■ **What is expected**: All the data below goes into the copy word for word, but the pictures don't.

■ **Data entries**:
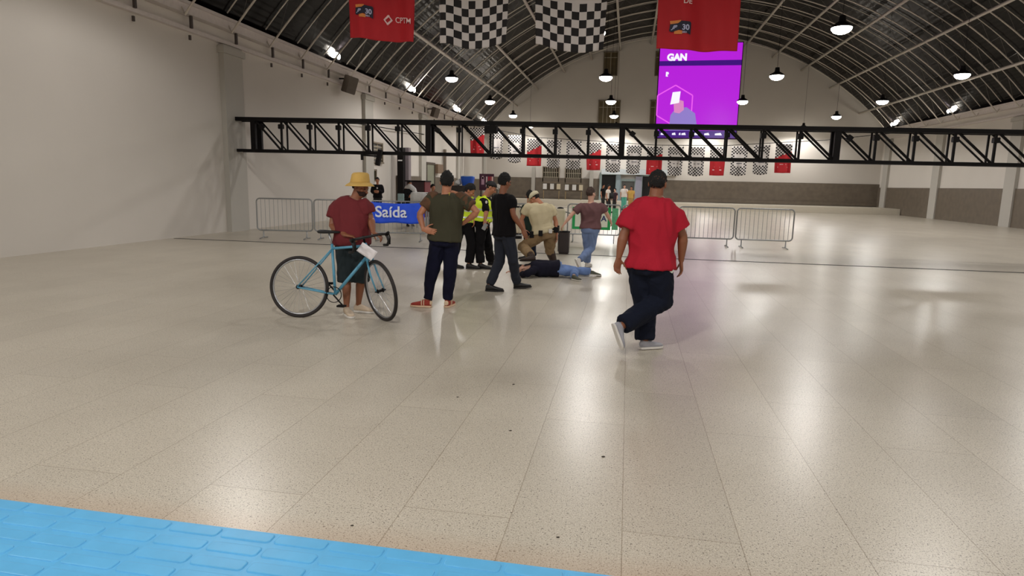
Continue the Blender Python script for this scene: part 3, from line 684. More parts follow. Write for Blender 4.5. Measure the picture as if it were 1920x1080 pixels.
# turnstile posts
def tpost(px, py, pt, label):
    g = gnd(px, py); sc = (1.6-0)/1; t = thing('turnstile_post', label, 'turnstile post', (g.x, g.y, 0), 'turnstile posts'); t['_w'] = 0
    bm = bmesh.new(); loft(bm, [ell(V((0, 0, z)), V((1, 0, 0)), V((0, 1, 0)), a, a*1.2, 20, 5) for z, a in ((.16, .10), (.2, .12), (.82, .15), (.9, .16))]); obj('body', bm, M_CREAM, t, True)
    bm = bmesh.new(); loft(bm, [ell(V((0, 0, z)), V((1, 0, 0)), V((0, 1, 0)), a, a*1.2, 20, 5) for z, a in ((0, .12), (.17, .10))]); obj('base', bm, M_BLACK, t)
    bm = bmesh.new(); blob(bm, (0, 0, .9), (V((.1, 0, 0)), V((0, .12, 0)), V((0, 0, .05)))); obj('reader', bm, M_BLACK, t, True)
    bm = bmesh.new(); tube(bm, [(.1, 0, .82), (.45, .05, .72)], .02, 6); obj('arm', bm, M_GREYST, t)
tpost(1049, 449, 393, 'beige turnstile post behind the khaki officer, by the green sign')
tpost(971, 447, 395, 'beige turnstile post visible between the black shirt and the khaki officer')

# ================================================================== FIGURES
def nrm(v): return V(v).normalized()
def ring_torso(J, t, ex=0, pw=2.35, prof=None, n=28):
    """t: 0 crotch .. 1 neck"""
    pr = prof
    ts = [p[0] for p in pr]; t = max(ts[0], min(ts[-1], t))
    for a, b in zip(pr, pr[1:]):
        if a[0] <= t <= b[0]: k = (t-a[0])/(b[0]-a[0]); break
    A = a[1]+(b[1]-a[1])*k; B = a[2]+(b[2]-a[2])*k; O = a[3]+(b[3]-a[3])*k
    sp = J['spine']; m = len(sp)-1; s = t*m; i = min(int(s), m-1); f = s-i
    P = [sp[max(i-1, 0)], sp[i], sp[i+1], sp[min(i+2, m)]]
    c = .5*((2*P[1])+(P[2]-P[0])*f+(2*P[0]-5*P[1]+4*P[2]-P[3])*f*f+(3*P[1]-P[0]-3*P[2]+P[3])*f**3)
    ax = (sp[i+1]-sp[i]).normalized()
    hl = (J['hr']-J['hl']).normalized(); sl_ = (J['sr']-J['sl']).normalized(); u = hl.lerp(sl_, min(1, t*1.15)).normalized()
    u = (u-ax*u.dot(ax)).normalized(); v = ax.cross(u)
    fr = J['front'];  fr = (fr-ax*fr.dot(ax)).normalized()
    return ell(c+fr*O, u, v, A+ex, B+ex, n, pw)
def torso_profile(g=1, belly=0, s=1, fem=0):
    base = [(0, .13, .10, -.01), (.12, .168, .118, -.01), (.3, .165, .115, 0), (.45, .150, .104, .005), (.62, .166, .115, .008), (.76, .178, .116, 0), (.86, .160, .095, -.01), (.93, .105, .075, -.01), (1, .062, .062, 0)]
    return [(t, a*g*s, (b*g+belly*math.exp(-((t-.35)/.25)**2))*s, (o+belly*.8*math.exp(-((t-.35)/.25)**2))*s) for t, a, b, o in base]
def hand(bm, w, d, pn, s=1, curl=.35, side=1, spread=1.0, r=.0085):
    """w wrist, d direction of the palm, pn palm-facing normal, side +1/-1 thumb side"""
    d = nrm(d); pn = (V(pn)-d*V(pn).dot(d)).normalized(); x = d.cross(pn)*side      # x towards the thumb
    loft(bm, [ell(w+d*a*s, x, pn, b*s, c*s, 14) for a, b, c in ((-.02, .026, .019), (.015, .030, .018), (.05, .040, .016), (.085, .042, .014), (.095, .036, .011))])
    for k_, (off, ln) in enumerate(((.030, .070), (.011, .078), (-.009, .073), (-.028, .058))):
        p = w+d*.086*s+x*off*s; dd = (d+x*off*1.6*spread).normalized(); ax = x; c = curl*(1+.12*k_)
        for j, (fr, rr) in enumerate(((.45, 1), (.32, .92), (.23, .82))):
            ang = c*(.7 if j == 0 else 1.0); dd = (Matrix.Rotation(-ang*side if False else 0, 3, ax) @ dd)
            dd = (dd*cos(ang)+pn*sin(ang)).normalized() if j == 0 else nrm(dd*cos(ang)+(pn-dd*pn.dot(dd)).normalized()*sin(ang))
            q = p+dd*ln*fr*s; cone(bm, p, q, r*rr*s, r*rr*.92*s, 8, 2); p = q
    p = w+d*.022*s+x*.026*s; dd = nrm(d*.62+x*.72+pn*.25)
    for ln, rr in ((.042, 1.35), (.032, 1.1), (.024, .95)):
        q = p+dd*ln*s; cone(bm, p, q, r*rr*s, r*rr*.93*s, 8, 2); p = q; dd = nrm(dd+d*.35+pn*.15)
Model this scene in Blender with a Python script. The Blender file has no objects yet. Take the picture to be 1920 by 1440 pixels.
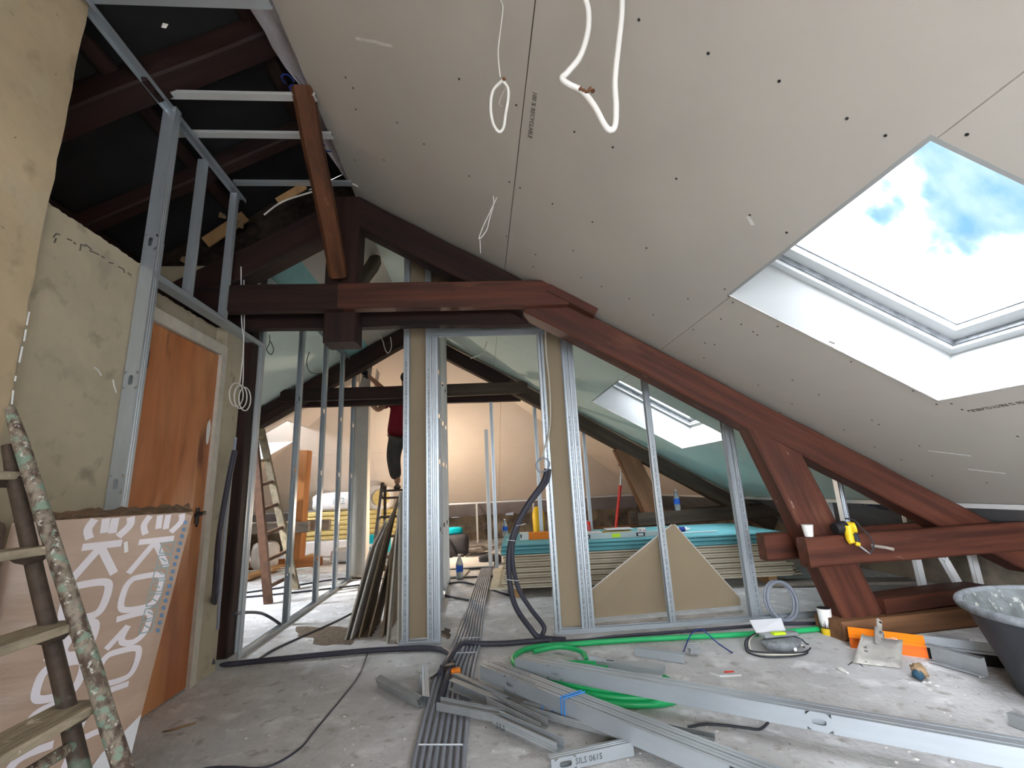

■ **Task answer**:
Continue the Blender Python script for this scene: part 3, from line 684. More parts follow. Write for Blender 4.5. Measure the picture as if it were 1920x1080 pixels.
# turnstile posts
def tpost(px, py, pt, label):
    g = gnd(px, py); sc = (1.6-0)/1; t = thing('turnstile_post', label, 'turnstile post', (g.x, g.y, 0), 'turnstile posts'); t['_w'] = 0
    bm = bmesh.new(); loft(bm, [ell(V((0, 0, z)), V((1, 0, 0)), V((0, 1, 0)), a, a*1.2, 20, 5) for z, a in ((.16, .10), (.2, .12), (.82, .15), (.9, .16))]); obj('body', bm, M_CREAM, t, True)
    bm = bmesh.new(); loft(bm, [ell(V((0, 0, z)), V((1, 0, 0)), V((0, 1, 0)), a, a*1.2, 20, 5) for z, a in ((0, .12), (.17, .10))]); obj('base', bm, M_BLACK, t)
    bm = bmesh.new(); blob(bm, (0, 0, .9), (V((.1, 0, 0)), V((0, .12, 0)), V((0, 0, .05)))); obj('reader', bm, M_BLACK, t, True)
    bm = bmesh.new(); tube(bm, [(.1, 0, .82), (.45, .05, .72)], .02, 6); obj('arm', bm, M_GREYST, t)
tpost(1049, 449, 393, 'beige turnstile post behind the khaki officer, by the green sign')
tpost(971, 447, 395, 'beige turnstile post visible between the black shirt and the khaki officer')

# ================================================================== FIGURES
def nrm(v): return V(v).normalized()
def ring_torso(J, t, ex=0, pw=2.35, prof=None, n=28):
    """t: 0 crotch .. 1 neck"""
    pr = prof
    ts = [p[0] for p in pr]; t = max(ts[0], min(ts[-1], t))
    for a, b in zip(pr, pr[1:]):
        if a[0] <= t <= b[0]: k = (t-a[0])/(b[0]-a[0]); break
    A = a[1]+(b[1]-a[1])*k; B = a[2]+(b[2]-a[2])*k; O = a[3]+(b[3]-a[3])*k
    sp = J['spine']; m = len(sp)-1; s = t*m; i = min(int(s), m-1); f = s-i
    P = [sp[max(i-1, 0)], sp[i], sp[i+1], sp[min(i+2, m)]]
    c = .5*((2*P[1])+(P[2]-P[0])*f+(2*P[0]-5*P[1]+4*P[2]-P[3])*f*f+(3*P[1]-P[0]-3*P[2]+P[3])*f**3)
    ax = (sp[i+1]-sp[i]).normalized()
    hl = (J['hr']-J['hl']).normalized(); sl_ = (J['sr']-J['sl']).normalized(); u = hl.lerp(sl_, min(1, t*1.15)).normalized()
    u = (u-ax*u.dot(ax)).normalized(); v = ax.cross(u)
    fr = J['front'];  fr = (fr-ax*fr.dot(ax)).normalized()
    return ell(c+fr*O, u, v, A+ex, B+ex, n, pw)
def torso_profile(g=1, belly=0, s=1, fem=0):
    base = [(0, .13, .10, -.01), (.12, .168, .118, -.01), (.3, .165, .115, 0), (.45, .150, .104, .005), (.62, .166, .115, .008), (.76, .178, .116, 0), (.86, .160, .095, -.01), (.93, .105, .075, -.01), (1, .062, .062, 0)]
    return [(t, a*g*s, (b*g+belly*math.exp(-((t-.35)/.25)**2))*s, (o+belly*.8*math.exp(-((t-.35)/.25)**2))*s) for t, a, b, o in base]
def hand(bm, w, d, pn, s=1, curl=.35, side=1, spread=1.0, r=.0085):
    """w wrist, d direction of the palm, pn palm-facing normal, side +1/-1 thumb side"""
    d = nrm(d); pn = (V(pn)-d*V(pn).dot(d)).normalized(); x = d.cross(pn)*side      # x towards the thumb
    loft(bm, [ell(w+d*a*s, x, pn, b*s, c*s, 14) for a, b, c in ((-.02, .026, .019), (.015, .030, .018), (.05, .040, .016), (.085, .042, .014), (.095, .036, .011))])
    for k_, (off, ln) in enumerate(((.030, .070), (.011, .078), (-.009, .073), (-.028, .058))):
        p = w+d*.086*s+x*off*s; dd = (d+x*off*1.6*spread).normalized(); ax = x; c = curl*(1+.12*k_)
        for j, (fr, rr) in enumerate(((.45, 1), (.32, .92), (.23, .82))):
            ang = c*(.7 if j == 0 else 1.0); dd = (Matrix.Rotation(-ang*side if False else 0, 3, ax) @ dd)
            dd = (dd*cos(ang)+pn*sin(ang)).normalized() if j == 0 else nrm(dd*cos(ang)+(pn-dd*pn.dot(dd)).normalized()*sin(ang))
            q = p+dd*ln*fr*s; cone(bm, p, q, r*rr*s, r*rr*.92*s, 8, 2); p = q
    p = w+d*.022*s+x*.026*s; dd = nrm(d*.62+x*.72+pn*.25)
    for ln, rr in ((.042, 1.35), (.032, 1.1), (.024, .95)):
        q = p+dd*ln*s; cone(bm, p, q, r*rr*s, r*rr*.93*s, 8, 2); p = q; dd = nrm(dd+d*.35+pn*.15)
Model this scene in Blender with a Python script. The Blender file has no objects yet. Take the picture to be 1920 by 1440 pixels.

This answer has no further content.